— Start Material for the task —
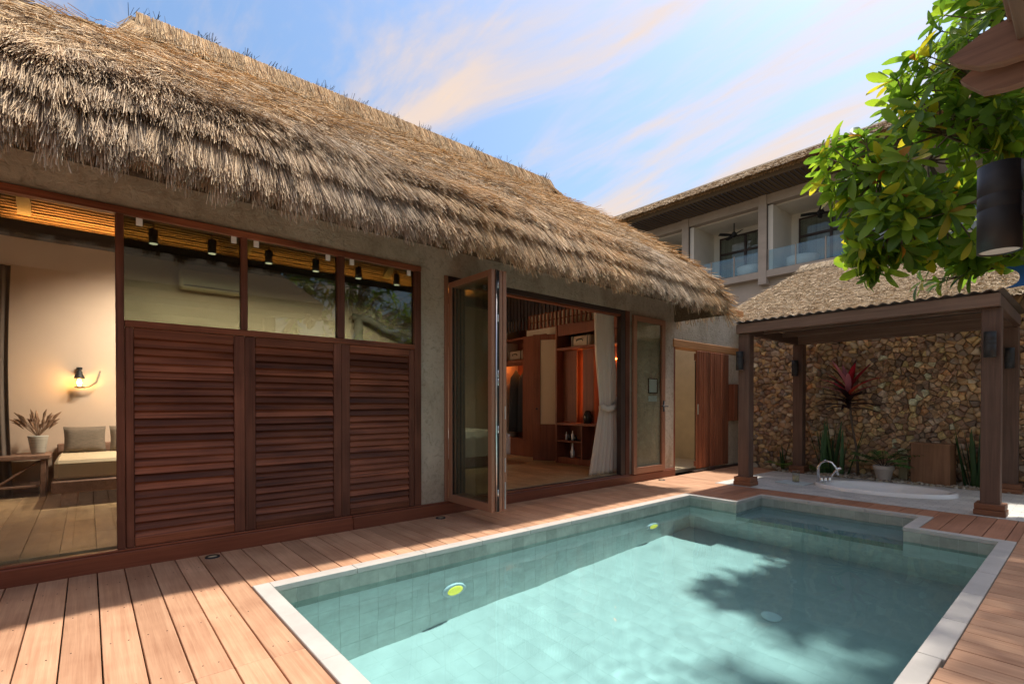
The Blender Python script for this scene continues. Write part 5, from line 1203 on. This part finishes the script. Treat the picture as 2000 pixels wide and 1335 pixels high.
# crown volume: overlapping ellipsoids (centre, radii)
EL = [((-0.45, 8.4, 4.0), (0.4, 0.5, 0.6)), ((-0.5, 8.3, 3.2), (0.4, 0.4, 0.3)), ((-1.95, 6.95, 4.05), (0.34, 0.4, 0.34)), ((-1.80, 7.0, 3.62), (0.36, 0.4, 0.36)), ((-1.35, 7.75, 5.0), (0.45, 0.5, 0.42)), ((-1.02, 8.0, 5.75), (0.42, 0.5, 0.4)), ((-0.85, 7.3, 6.7), (0.8, 0.9, 0.5)), ((-0.2, 7.2, 7.0), (0.9, 1.0, 0.7)), ((0.4, 6.7, 6.2), (0.8, 0.9, 0.7)), ((-0.7, 6.6, 7.2), (0.8, 0.9, 0.6)), ((-1.23, 8.1, 3.0), (0.5, 0.4, 0.28)), ((-1.82, 7.35, 3.1), (0.3, 0.3, 0.26)), ((-1.2, 7.7, 3.3), (0.5, 0.5, 0.4)),
      ((-1.45, 7.35, 4.05), (0.62, 0.65, 0.55)), ((-1.0, 7.7, 4.75), (0.55, 0.7, 0.62)), ((-1.55, 7.3, 3.35), (0.50, 0.6, 0.45)), ((-0.75, 7.9, 3.55), (0.6, 0.7, 0.7)), ((-0.85, 8.1, 5.4), (0.5, 0.7, 0.5)),
      ((-0.25, 7.6, 4.4), (0.7, 0.9, 0.8)), ((-0.70, 8.5, 2.98), (0.55, 0.4, 0.26)), ((-1.75, 7.25, 2.98), (0.28, 0.3, 0.18)), ((0.35, 7.2, 4.9), (0.8, 1.0, 0.8)), ((-0.15, 8.3, 5.9), (0.6, 0.8, 0.5)), ((0.3, 6.3, 4.9), (0.5, 0.6, 0.45)), ((0.2, 8.6, 3.6), (0.6, 0.6, 0.7))]
EN = [16, 10, 15, 17, 20, 16, 20, 22, 26, 18, 18, 11, 16, 32, 30, 22, 28, 20, 32, 18, 8, 34, 20, 22, 14]
clusters = []
for (c, r), n in zip(EL, EN):
    for i in range(n):
        d = np.array([random.gauss(0, 1) for _ in range(3)]); d /= np.linalg.norm(d); q = random.uniform(0.45, 1.0) ** 0.5; clusters.append(tuple(np.array(c) + d * np.array(r) * q))
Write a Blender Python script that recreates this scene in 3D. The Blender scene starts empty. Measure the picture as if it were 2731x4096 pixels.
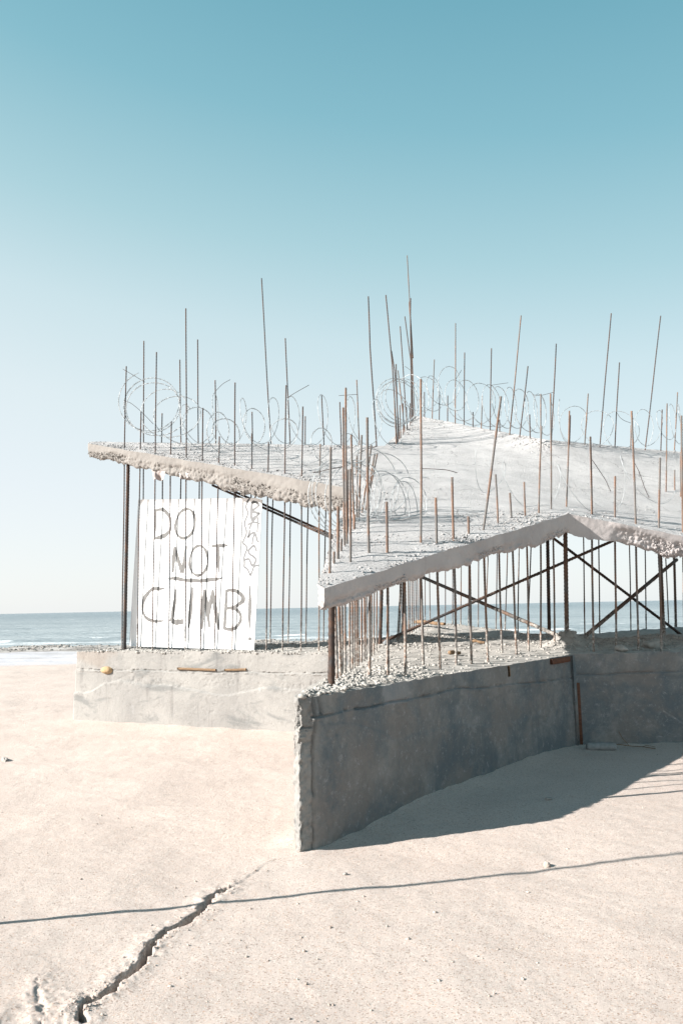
— End Material for the task —
Gather, from the listing above, every line carrying the word "Blender".

The Blender Python script for this scene continues. Write part 5, from line 1203 on. This part finishes the script. Treat the picture as 2000 pixels wide and 1335 pixels high.
Write a Blender Python script that recreates this scene in 3D. The Blender scene starts empty. Measure the picture as if it were 2731x4096 pixels.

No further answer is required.